- **Exercise aim**
Write out the whole listing word for word.

[Given material start]

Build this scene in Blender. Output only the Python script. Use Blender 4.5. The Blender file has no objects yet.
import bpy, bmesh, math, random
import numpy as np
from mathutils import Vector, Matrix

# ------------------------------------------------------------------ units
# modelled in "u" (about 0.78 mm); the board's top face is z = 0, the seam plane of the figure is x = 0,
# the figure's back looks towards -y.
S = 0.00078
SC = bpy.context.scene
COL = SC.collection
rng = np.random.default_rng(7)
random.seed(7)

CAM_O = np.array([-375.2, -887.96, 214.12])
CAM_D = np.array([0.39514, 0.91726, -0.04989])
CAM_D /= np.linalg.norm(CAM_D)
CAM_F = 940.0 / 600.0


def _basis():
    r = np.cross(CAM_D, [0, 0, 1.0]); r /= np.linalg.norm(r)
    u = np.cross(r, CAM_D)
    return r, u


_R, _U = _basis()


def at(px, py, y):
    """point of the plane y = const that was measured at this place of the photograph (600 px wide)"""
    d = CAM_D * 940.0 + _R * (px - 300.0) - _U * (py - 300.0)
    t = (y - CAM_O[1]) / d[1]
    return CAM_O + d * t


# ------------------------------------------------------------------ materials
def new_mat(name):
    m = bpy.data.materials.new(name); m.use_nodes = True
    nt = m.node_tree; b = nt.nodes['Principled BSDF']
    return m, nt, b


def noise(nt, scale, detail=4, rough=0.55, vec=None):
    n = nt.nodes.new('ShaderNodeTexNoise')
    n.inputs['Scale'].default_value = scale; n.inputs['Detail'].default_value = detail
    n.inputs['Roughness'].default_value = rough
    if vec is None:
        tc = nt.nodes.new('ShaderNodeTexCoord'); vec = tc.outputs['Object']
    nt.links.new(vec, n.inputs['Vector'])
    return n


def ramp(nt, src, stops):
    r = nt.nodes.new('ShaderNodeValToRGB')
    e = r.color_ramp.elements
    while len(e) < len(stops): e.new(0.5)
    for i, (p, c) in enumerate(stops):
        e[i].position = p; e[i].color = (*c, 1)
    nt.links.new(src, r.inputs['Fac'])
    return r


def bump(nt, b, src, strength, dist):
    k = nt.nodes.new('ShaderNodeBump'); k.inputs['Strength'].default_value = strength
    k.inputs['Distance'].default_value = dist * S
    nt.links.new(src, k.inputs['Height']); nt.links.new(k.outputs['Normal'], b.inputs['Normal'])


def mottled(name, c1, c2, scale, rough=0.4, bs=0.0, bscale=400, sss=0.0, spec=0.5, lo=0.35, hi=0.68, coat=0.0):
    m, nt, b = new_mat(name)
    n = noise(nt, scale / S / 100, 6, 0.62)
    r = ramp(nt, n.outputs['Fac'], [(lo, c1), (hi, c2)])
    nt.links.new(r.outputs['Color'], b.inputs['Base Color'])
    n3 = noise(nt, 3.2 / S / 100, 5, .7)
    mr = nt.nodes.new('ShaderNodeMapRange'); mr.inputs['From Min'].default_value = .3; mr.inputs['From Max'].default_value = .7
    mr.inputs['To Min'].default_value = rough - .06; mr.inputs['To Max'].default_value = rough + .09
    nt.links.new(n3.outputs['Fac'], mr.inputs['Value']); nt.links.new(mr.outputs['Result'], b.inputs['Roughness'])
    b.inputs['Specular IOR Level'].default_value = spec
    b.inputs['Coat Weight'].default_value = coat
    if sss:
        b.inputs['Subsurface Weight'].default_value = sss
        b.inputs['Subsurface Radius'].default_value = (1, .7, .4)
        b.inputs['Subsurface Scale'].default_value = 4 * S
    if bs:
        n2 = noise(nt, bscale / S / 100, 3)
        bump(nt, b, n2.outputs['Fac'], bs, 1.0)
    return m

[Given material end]

- **Expected output**
Build this scene in Blender. Output only the Python script. Use Blender 4.5. The Blender file has no objects yet.
import bpy, bmesh, math, random
import numpy as np
from mathutils import Vector, Matrix

# ------------------------------------------------------------------ units
# modelled in "u" (about 0.78 mm); the board's top face is z = 0, the seam plane of the figure is x = 0,
# the figure's back looks towards -y.
S = 0.00078
SC = bpy.context.scene
COL = SC.collection
rng = np.random.default_rng(7)
random.seed(7)

CAM_O = np.array([-375.2, -887.96, 214.12])
CAM_D = np.array([0.39514, 0.91726, -0.04989])
CAM_D /= np.linalg.norm(CAM_D)
CAM_F = 940.0 / 600.0


def _basis():
    r = np.cross(CAM_D, [0, 0, 1.0]); r /= np.linalg.norm(r)
    u = np.cross(r, CAM_D)
    return r, u


_R, _U = _basis()


def at(px, py, y):
    """point of the plane y = const that was measured at this place of the photograph (600 px wide)"""
    d = CAM_D * 940.0 + _R * (px - 300.0) - _U * (py - 300.0)
    t = (y - CAM_O[1]) / d[1]
    return CAM_O + d * t


# ------------------------------------------------------------------ materials
def new_mat(name):
    m = bpy.data.materials.new(name); m.use_nodes = True
    nt = m.node_tree; b = nt.nodes['Principled BSDF']
    return m, nt, b


def noise(nt, scale, detail=4, rough=0.55, vec=None):
    n = nt.nodes.new('ShaderNodeTexNoise')
    n.inputs['Scale'].default_value = scale; n.inputs['Detail'].default_value = detail
    n.inputs['Roughness'].default_value = rough
    if vec is None:
        tc = nt.nodes.new('ShaderNodeTexCoord'); vec = tc.outputs['Object']
    nt.links.new(vec, n.inputs['Vector'])
    return n


def ramp(nt, src, stops):
    r = nt.nodes.new('ShaderNodeValToRGB')
    e = r.color_ramp.elements
    while len(e) < len(stops): e.new(0.5)
    for i, (p, c) in enumerate(stops):
        e[i].position = p; e[i].color = (*c, 1)
    nt.links.new(src, r.inputs['Fac'])
    return r


def bump(nt, b, src, strength, dist):
    k = nt.nodes.new('ShaderNodeBump'); k.inputs['Strength'].default_value = strength
    k.inputs['Distance'].default_value = dist * S
    nt.links.new(src, k.inputs['Height']); nt.links.new(k.outputs['Normal'], b.inputs['Normal'])


def mottled(name, c1, c2, scale, rough=0.4, bs=0.0, bscale=400, sss=0.0, spec=0.5, lo=0.35, hi=0.68, coat=0.0):
    m, nt, b = new_mat(name)
    n = noise(nt, scale / S / 100, 6, 0.62)
    r = ramp(nt, n.outputs['Fac'], [(lo, c1), (hi, c2)])
    nt.links.new(r.outputs['Color'], b.inputs['Base Color'])
    n3 = noise(nt, 3.2 / S / 100, 5, .7)
    mr = nt.nodes.new('ShaderNodeMapRange'); mr.inputs['From Min'].default_value = .3; mr.inputs['From Max'].default_value = .7
    mr.inputs['To Min'].default_value = rough - .06; mr.inputs['To Max'].default_value = rough + .09
    nt.links.new(n3.outputs['Fac'], mr.inputs['Value']); nt.links.new(mr.outputs['Result'], b.inputs['Roughness'])
    b.inputs['Specular IOR Level'].default_value = spec
    b.inputs['Coat Weight'].default_value = coat
    if sss:
        b.inputs['Subsurface Weight'].default_value = sss
        b.inputs['Subsurface Radius'].default_value = (1, .7, .4)
        b.inputs['Subsurface Scale'].default_value = 4 * S
    if bs:
        n2 = noise(nt, bscale / S / 100, 3)
        bump(nt, b, n2.outputs['Fac'], bs, 1.0)
    return m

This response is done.